The Publishing Triangle presents Raíces & Resistencia: A Latinx LGBTQ+ Poetry Night, hosted by Emanuel Xavier. Join us on Saturday, September 27 at 3 PM at the Bureau of General Services—Queer Division for an afternoon of powerful poetry celebrating Latinx Heritage Month.
Featured poets: Emanuel Xavier, viento izquierdo ugaz, Joshua Garcia, Yoseli Castillo Fuertes, and Darrel Alejandro Holnes.
This event is free and open to the public. Books by the authors will be available for purchase, and a signing will follow the reading. Don’t miss this vibrant gathering of poetry, community, and celebration.
This event will take place in person at the Bureau of General Services—Queer Division, on the second floor (room 210) of The LGBT Community Center, 208 W. 13th St., NYC, 10011.

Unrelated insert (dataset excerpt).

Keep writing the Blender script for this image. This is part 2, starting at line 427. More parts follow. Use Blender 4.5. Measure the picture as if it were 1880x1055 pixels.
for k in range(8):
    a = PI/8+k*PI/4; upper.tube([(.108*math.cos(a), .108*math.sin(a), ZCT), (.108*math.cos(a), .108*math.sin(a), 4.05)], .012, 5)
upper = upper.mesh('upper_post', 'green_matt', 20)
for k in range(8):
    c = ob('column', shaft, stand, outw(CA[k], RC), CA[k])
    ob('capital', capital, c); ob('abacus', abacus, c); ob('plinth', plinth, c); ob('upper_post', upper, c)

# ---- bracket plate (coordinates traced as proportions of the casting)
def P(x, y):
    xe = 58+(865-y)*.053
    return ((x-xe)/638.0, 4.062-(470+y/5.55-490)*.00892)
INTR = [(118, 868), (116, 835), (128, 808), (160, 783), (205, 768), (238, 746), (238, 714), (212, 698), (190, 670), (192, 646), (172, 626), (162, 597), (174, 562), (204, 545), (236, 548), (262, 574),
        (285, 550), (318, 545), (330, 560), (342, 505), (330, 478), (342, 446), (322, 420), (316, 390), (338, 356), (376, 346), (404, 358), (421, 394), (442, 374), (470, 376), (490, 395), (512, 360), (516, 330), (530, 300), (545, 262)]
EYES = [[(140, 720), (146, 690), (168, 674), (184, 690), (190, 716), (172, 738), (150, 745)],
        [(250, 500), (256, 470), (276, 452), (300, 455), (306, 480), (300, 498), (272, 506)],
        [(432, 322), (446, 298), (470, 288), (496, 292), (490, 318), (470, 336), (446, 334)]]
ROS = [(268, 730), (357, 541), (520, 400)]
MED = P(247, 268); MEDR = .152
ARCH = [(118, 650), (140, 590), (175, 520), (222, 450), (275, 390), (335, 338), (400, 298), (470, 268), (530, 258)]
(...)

Registration is not required. Seating is first come, first served.
Also live-streaming on the Bureau’s YouTube channel:
The Bureau will solicit donations at the beginning of the event—we especially encourage donations from those who do not plan to purchase any books.
All are welcome to attend, with or without a donation.
We will pass a bag for donations at the start of the event, but we can also take credit card donations at the register or on Venmo @BGSQD
Even better: sign up to make a monthly tax-deductible donation to the Bureau!
Thank you for committing to sustaining this vital project!
Participants’ biographies:
Emanuel Xavier is a poet, author, and activist who came of age in the New York City ballroom scene and founded the legendary Glam Slam, a fusion of spoken word and drag ball culture. He is the author of several poetry collections, including Pier Queen, If Jesus Were Gay, Love(ly) Child, and the forthcoming Still, We Are Sacred. Recognized as an LGBTQ+ Icon by the Equality Forum, his work has earned honors from the Lambda Literary Awards, the International Latino Book Awards, and the American Library Association’s Over the Rainbow Books list.
viento izquierdo ugaz (they/he) is a transdisciplinary artist, cultural organizer, poet, and language justice worker. Through writing, photography, and moving image they address how the burden of imposed migration has woven its threads into the visual tapestry of their lineage. They are a co-organizer of BODYHACK, a NY mutual aid happy hour for trans & non-binary people, and TRANSMISSION, NYC’s first trans music festival. Izquierdo is a 2020–21 Poetry Project Curatorial Fellow and a 2021–22 Leslie Lohmann Museum and EmergeNYC Fellow. Their first chapbook is Estoy Tristeza (No Dear, 2018).
Joshua Garcia is the author of Pentimento (Black Lawrence Press, 2024), a finalist for the Lambda Literary Award for Gay Poetry and the Thom Gunn Award for Gay Poetry. His poetry has appeared in Ecotone, The Georgia Review, Passages North, Ploughshares, and elsewhere. He holds an MFA from the College of Charleston and has received a Stadler Fellowship from Bucknell University and an Emerge—Surface—Be Fellowship from The Poetry Project. He lives and writes in Brooklyn, New York.
Yoseli Castillo Fuertes is a bilingual Afro-Dominican lesbian poet, educator, activist, and mom. A Cave Canem alum, her work has been featured in anthologies across New York, Buenos Aires, Madrid, and Santo Domingo. Yoseli is the author of De eso sí se habla / Of That, I Speak (2012) and coeditor of the anthology Pájaros, lesbianas y queers, ¡a volar! (2025). She is dedicated to creating spaces that uplift queer, immigrant, and Afro-Caribbean voices.
Darrel Alejandro Holnes is an Afro-Panamanian American poet and playwright whose work explores Black and Latinx histories, migration, and memory. He is the author of the award-winning collections Migrant Psalms and Stepmotherland, with poems in Poetry Magazine, The American Poetry Review, Callaloo, and more. A National Endowment for the Arts Fellow, his honors include the Andrés Montoya Poetry Prize, an International Latino Book Award, the CP Cavafy Poetry Prize, and others.